This week I wrapped up my initial design plans for the workshop series to be delivered in January 2023 and began revisiting my literature review. Over the course of the next month I will be further refining both. Writing my last blog on the concept of translanguaging inspired me to continue to look at this topic. In short, translanguaging is the use of multiple languages to make meaning (Lee et al., 2013). In particular translanguaging is useful in engaging multilingual students in meaningful classroom pursuits (Lee et al., 2013; Ryu, 2020).
I found an article this week that takes the notion of translanguaging further. Wei (2018) suggests that while translanguaging is multilingual, it is also multimodal and multisensory, and the practice of translanguaging draws heavily on an individual’s lived experiences and beliefs. It is impossible to extricate human language use from human experience, and therefore encouraging translanguaging encourages individuals to draw on their diverse experiences to engage in meaning making (Wei, 2018). When one employs translanguaging in this way they enter a new space outside the confines of traditional language (Wei, 2018). This idea that the use of translanguaging creates a new space reminds me of Barton et al.’s (2008) idea of hybrid spaces. These are spaces in which students’ lived experiences and what they are learning in the classroom are brought together. In these spaces students use their own funds of knowledge to make meaning of what they are learning.

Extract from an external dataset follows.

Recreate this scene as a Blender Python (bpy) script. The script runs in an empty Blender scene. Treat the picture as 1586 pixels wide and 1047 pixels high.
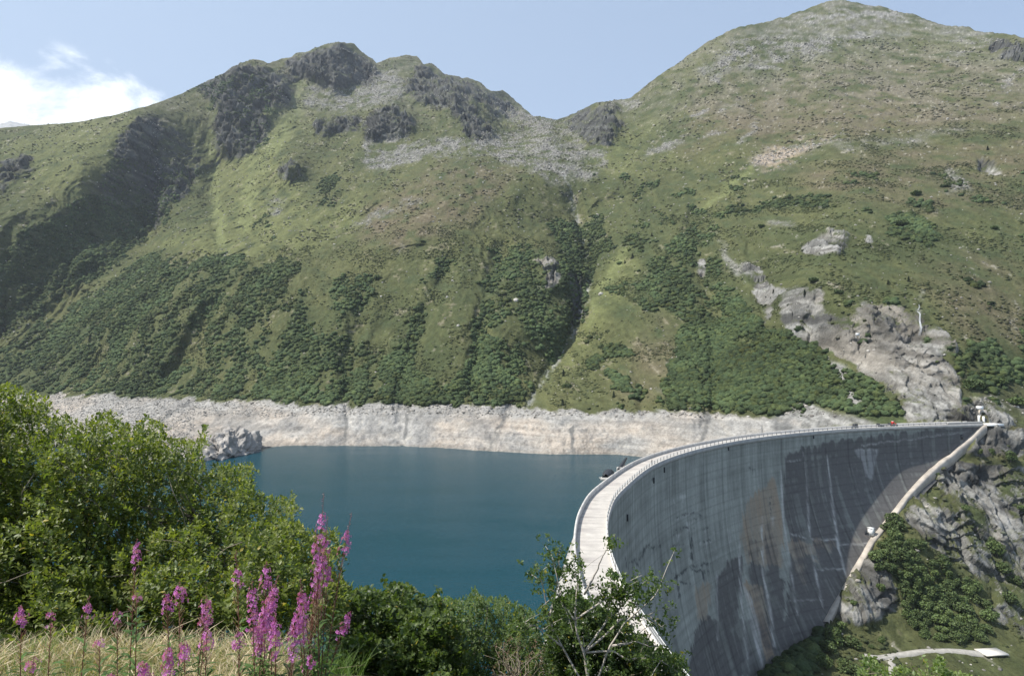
import bpy, math, random
import numpy as np
from mathutils import Vector

# ------------------------------------------------------------------ camera, world, sun, exposure
S = bpy.context.scene
COL = S.collection
CAMZ, F, CX, CY, Y0 = 28.5, 1080.0, 793.0, 523.5, 567.0
PITCH = math.atan((Y0 - CY) / F)
cam_d = bpy.data.cameras.new('camera')
cam_d.sensor_width = 36.0
cam_d.lens = 36.0 * F / 1586.0
cam_d.clip_start = 0.1
cam_d.clip_end = 30000
cam = bpy.data.objects.new('camera', cam_d)
COL.objects.link(cam)
cam.location = (0, 0, CAMZ)
cam.rotation_euler = (math.pi / 2 + PITCH, 0, 0)
S.camera = cam

SUN_EL, SUN_AZ = math.radians(55), math.radians(180 + 16)      # direction TOWARDS the sun, in the xy plane
sdir = Vector((math.cos(SUN_EL) * math.cos(SUN_AZ), math.cos(SUN_EL) * math.sin(SUN_AZ), math.sin(SUN_EL)))
W = bpy.data.worlds.new('World'); S.world = W; W.use_nodes = True
wn, wl = W.node_tree.nodes, W.node_tree.links
bg = wn['Background']; bg.inputs[1].default_value = 0.125
sky = wn.new('ShaderNodeTexSky'); sky.sky_type = 'NISHITA'; sky.sun_disc = False
sky.sun_elevation = SUN_EL
sky.sun_rotation = math.pi / 2 - SUN_AZ
sky.altitude = 2000; sky.air_density = 1.0; sky.dust_density = 3.5; sky.ozone_density = 1.0
# cumulus low over the left ridge: noise on the view direction, like a sky photograph
tc = wn.new('ShaderNodeTexCoord')
def wmath(op, a, b=None, clamp=False):
    n = wn.new('ShaderNodeMath'); n.operation = op; n.use_clamp = clamp
    for i, x in enumerate((a, b)):
        if x is None: continue
        if isinstance(x, (int, float)): n.inputs[i].default_value = x
        else: wl.new(x, n.inputs[i])
    return n.outputs[0]
sep = wn.new('ShaderNodeSeparateXYZ'); wl.new(tc.outputs['Generated'], sep.inputs[0])
az = wmath('ARCTAN2', sep.outputs[0], sep.outputs[1])             # 0 = +Y, negative = left
el = wmath('ARCSINE', sep.outputs[2])
cmb = wn.new('ShaderNodeCombineXYZ'); wl.new(az, cmb.inputs[0]); wl.new(wmath('MULTIPLY', el, 1.7), cmb.inputs[1])
n1 = wn.new('ShaderNodeTexNoise'); n1.inputs['Scale'].default_value = 9; n1.inputs['Detail'].default_value = 9
n1.inputs['Roughness'].default_value = 0.6; n1.inputs['Distortion'].default_value = 0.25
wl.new(cmb.outputs[0], n1.inputs['Vector'])
def blob(a0, e0, ra, re):
    da = wmath('DIVIDE', wmath('SUBTRACT', az, a0), ra); de = wmath('DIVIDE', wmath('SUBTRACT', el, e0), re)
    r2 = wmath('ADD', wmath('MULTIPLY', da, da), wmath('MULTIPLY', de, de))
    return wmath('SUBTRACT', 1.0, r2)
b1 = wmath('MAXIMUM', blob(-0.575, 0.304, 0.115, 0.058), blob(-0.69, 0.30, 0.11, 0.055))
b1 = wmath('MAXIMUM', b1, blob(-0.50, 0.290, 0.055, 0.032))
b1 = wmath('MAXIMUM', b1, -1.0)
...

Translanguaging provides those who are not fluent in the dominant classroom language to participate in these spaces alongside their dominant language speaking peers. These spaces, where students are encouraged to connect their own experiences to their learning, may help develop competencies related to Lewison et al.’s (2015) third dimension of critical social practice, Focusing on the socio-political. In using these hybrid/translanguaging spaces, students can develop the third dimension competency of recognizing the complexity of situations. What they are learning in the classroom is subject to interpretation based on one’s lived experiences, and therefore complex.

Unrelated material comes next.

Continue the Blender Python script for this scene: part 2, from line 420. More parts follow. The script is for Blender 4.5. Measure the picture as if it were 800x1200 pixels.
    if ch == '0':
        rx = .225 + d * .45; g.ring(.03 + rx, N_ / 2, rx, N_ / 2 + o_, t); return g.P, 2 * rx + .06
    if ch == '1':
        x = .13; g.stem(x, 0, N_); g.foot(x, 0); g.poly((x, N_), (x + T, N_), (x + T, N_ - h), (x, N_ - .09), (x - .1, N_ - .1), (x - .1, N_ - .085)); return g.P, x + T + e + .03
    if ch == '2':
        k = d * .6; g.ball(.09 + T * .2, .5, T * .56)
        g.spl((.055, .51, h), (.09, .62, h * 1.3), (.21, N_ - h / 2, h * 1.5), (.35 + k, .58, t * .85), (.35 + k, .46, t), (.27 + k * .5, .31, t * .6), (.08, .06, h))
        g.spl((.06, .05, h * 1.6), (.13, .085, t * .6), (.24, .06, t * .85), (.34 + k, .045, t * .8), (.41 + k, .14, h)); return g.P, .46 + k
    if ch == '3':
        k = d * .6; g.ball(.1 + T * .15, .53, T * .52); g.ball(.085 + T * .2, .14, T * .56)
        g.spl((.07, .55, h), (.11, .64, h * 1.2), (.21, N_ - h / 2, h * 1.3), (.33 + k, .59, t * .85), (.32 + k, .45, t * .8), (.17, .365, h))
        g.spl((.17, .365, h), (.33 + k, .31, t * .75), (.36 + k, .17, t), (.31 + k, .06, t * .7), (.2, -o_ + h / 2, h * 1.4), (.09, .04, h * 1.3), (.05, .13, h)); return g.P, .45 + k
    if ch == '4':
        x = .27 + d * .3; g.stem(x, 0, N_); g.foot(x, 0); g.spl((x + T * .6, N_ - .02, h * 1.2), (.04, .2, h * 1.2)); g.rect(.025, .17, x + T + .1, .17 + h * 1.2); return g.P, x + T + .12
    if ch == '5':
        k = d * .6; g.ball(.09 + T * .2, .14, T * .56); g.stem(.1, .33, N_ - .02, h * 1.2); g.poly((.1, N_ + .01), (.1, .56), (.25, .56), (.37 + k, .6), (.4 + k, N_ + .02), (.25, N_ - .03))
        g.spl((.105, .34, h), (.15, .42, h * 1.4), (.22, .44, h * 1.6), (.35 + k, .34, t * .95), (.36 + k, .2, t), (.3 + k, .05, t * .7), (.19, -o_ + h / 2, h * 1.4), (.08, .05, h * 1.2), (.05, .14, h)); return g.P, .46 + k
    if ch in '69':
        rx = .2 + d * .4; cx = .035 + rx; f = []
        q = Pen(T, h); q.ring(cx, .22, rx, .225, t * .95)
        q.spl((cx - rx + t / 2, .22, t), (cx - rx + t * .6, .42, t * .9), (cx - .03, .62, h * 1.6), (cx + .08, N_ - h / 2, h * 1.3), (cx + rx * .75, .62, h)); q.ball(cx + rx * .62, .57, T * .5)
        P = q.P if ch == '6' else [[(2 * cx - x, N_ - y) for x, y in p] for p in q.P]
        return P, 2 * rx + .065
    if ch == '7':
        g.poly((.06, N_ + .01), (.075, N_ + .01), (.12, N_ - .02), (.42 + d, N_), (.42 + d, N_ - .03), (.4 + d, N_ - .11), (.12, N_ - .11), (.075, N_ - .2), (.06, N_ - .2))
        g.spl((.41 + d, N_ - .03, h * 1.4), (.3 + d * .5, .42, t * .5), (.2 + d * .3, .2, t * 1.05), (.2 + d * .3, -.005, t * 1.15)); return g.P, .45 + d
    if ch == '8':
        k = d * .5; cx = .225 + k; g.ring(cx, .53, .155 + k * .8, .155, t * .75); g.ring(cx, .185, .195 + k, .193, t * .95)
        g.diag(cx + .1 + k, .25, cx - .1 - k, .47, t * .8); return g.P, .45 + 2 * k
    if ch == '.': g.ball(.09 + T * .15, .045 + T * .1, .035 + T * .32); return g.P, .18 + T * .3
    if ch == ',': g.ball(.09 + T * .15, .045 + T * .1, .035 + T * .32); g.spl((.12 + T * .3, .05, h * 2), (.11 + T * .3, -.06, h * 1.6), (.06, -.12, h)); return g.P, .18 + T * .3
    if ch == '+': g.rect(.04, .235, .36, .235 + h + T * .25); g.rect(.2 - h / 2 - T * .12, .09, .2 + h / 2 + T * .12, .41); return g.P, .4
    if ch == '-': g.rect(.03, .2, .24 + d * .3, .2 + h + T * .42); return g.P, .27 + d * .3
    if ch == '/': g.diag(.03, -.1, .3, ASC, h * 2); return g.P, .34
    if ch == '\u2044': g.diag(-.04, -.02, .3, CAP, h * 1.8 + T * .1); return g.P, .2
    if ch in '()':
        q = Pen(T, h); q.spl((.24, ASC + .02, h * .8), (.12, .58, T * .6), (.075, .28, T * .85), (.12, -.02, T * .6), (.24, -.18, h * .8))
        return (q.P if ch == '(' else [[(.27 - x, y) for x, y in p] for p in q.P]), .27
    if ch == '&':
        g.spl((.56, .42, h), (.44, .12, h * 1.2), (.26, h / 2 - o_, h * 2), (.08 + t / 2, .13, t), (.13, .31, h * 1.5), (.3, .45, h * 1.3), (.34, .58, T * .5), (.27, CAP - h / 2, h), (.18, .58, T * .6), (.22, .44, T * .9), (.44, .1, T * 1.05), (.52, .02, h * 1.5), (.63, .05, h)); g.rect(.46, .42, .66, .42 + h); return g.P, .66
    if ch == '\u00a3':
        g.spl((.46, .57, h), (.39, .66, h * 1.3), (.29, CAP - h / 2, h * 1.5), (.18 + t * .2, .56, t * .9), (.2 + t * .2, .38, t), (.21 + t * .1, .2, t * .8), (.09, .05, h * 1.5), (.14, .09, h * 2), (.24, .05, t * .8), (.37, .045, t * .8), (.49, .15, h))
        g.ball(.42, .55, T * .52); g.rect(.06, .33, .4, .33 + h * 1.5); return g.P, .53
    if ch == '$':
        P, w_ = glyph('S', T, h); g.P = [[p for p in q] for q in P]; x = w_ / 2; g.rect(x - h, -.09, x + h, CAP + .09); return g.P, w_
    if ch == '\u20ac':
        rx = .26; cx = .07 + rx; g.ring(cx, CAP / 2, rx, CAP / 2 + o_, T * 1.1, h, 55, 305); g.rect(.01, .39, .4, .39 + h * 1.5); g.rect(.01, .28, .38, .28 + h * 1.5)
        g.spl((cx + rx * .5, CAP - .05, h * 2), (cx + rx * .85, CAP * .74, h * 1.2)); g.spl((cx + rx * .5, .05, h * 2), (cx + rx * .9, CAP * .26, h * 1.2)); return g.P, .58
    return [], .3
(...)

In my previous blogs I highlighted inquiry-based learning as an approach to help students develop critical science literacy competencies. In relation to the concept of translanguaging, inquiry is a useful tool in helping diverse language learners gain more confidence in their skills as it encourages the use of an individual’s funds of knowledge for problem solving and collaboration. This creates opportunities for diverse language learners to speak to their peers. It also makes use of multiple different modalities which diverse language learners can employ to express themselves and their learning (Isik-Ercan, 2020). As mentioned, use of language and multimodal tools is inherent to translanguaging (Wei, 2018). Therefore, the idea of inquiry-based learning and translanguaging go hand in hand to help students develop the competencies they require to become successful critically literate adults.
References
Barton, A., Tan, E., & Rivet, A. (2008). Creating hybrid spaces for engaging school science among urban middle school girls. American Educational Research Journal, 45(1), 68-103.
Isik-Ercan, Z. (2020). ‘You have 25 kids playing around!’: Learning to implement inquiry-based science learning in an urban second-grade classroom. International Journal of Science Education, 42(3), 329-349.

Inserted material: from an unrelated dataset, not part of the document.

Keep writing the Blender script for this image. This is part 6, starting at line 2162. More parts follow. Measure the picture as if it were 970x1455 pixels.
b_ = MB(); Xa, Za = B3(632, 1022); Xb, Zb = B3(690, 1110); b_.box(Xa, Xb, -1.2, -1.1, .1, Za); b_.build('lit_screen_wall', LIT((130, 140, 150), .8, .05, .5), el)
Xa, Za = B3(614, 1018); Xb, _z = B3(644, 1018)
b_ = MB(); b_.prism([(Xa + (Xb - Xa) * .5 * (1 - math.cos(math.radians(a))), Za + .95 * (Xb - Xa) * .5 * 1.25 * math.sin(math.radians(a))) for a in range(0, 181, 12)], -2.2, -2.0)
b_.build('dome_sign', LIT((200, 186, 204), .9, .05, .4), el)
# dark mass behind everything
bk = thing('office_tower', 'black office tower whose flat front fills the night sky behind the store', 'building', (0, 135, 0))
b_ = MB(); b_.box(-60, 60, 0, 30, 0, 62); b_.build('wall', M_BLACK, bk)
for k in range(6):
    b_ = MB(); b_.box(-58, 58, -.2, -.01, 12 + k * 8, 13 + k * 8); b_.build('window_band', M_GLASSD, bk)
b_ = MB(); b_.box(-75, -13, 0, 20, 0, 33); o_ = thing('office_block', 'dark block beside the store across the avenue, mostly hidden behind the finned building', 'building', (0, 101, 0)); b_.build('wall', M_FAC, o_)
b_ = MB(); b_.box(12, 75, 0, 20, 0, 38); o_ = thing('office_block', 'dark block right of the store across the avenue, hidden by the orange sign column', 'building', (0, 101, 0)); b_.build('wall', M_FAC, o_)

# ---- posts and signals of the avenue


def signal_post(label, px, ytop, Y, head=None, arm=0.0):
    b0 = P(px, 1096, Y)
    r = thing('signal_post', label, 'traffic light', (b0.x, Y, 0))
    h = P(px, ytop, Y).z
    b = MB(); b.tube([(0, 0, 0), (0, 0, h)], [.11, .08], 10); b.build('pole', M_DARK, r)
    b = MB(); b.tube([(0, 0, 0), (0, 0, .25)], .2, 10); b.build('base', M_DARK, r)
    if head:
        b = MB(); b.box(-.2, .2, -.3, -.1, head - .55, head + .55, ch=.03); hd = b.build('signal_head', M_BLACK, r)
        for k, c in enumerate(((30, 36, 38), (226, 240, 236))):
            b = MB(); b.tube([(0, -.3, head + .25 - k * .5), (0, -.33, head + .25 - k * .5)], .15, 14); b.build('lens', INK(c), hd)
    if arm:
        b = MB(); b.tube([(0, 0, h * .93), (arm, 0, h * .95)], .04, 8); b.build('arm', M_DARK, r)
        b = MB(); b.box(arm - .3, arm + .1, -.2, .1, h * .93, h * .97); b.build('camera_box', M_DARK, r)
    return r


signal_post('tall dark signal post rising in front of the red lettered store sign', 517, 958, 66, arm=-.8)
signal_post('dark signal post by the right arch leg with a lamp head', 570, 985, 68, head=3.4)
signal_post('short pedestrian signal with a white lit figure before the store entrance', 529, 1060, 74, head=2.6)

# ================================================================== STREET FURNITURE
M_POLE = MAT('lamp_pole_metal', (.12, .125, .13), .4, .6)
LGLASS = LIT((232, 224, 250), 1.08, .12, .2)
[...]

Lee, O., Quinn, H., & Valdés, G. (2013). Science and language for English language learners in relation to next generation science standards and with implications for common core state standards for English language arts and mathematics. Educational Researcher, 42(4), 223-233.
Lewison, M., Leland, C., & Harste, J. C. (2015). Creating critical classrooms: Reading and writing with an edge. Routledge
Ryu, M., & Daniel, S. M. (2020). How did we engage resettled Chin youth in critical STEM literacy practices? Asia-Pacific Science Education, 6, 319-345.
Wei, L. (2018). Translanguaging as a practical theory of language. Applied Linguistics, 39(1), 9-30.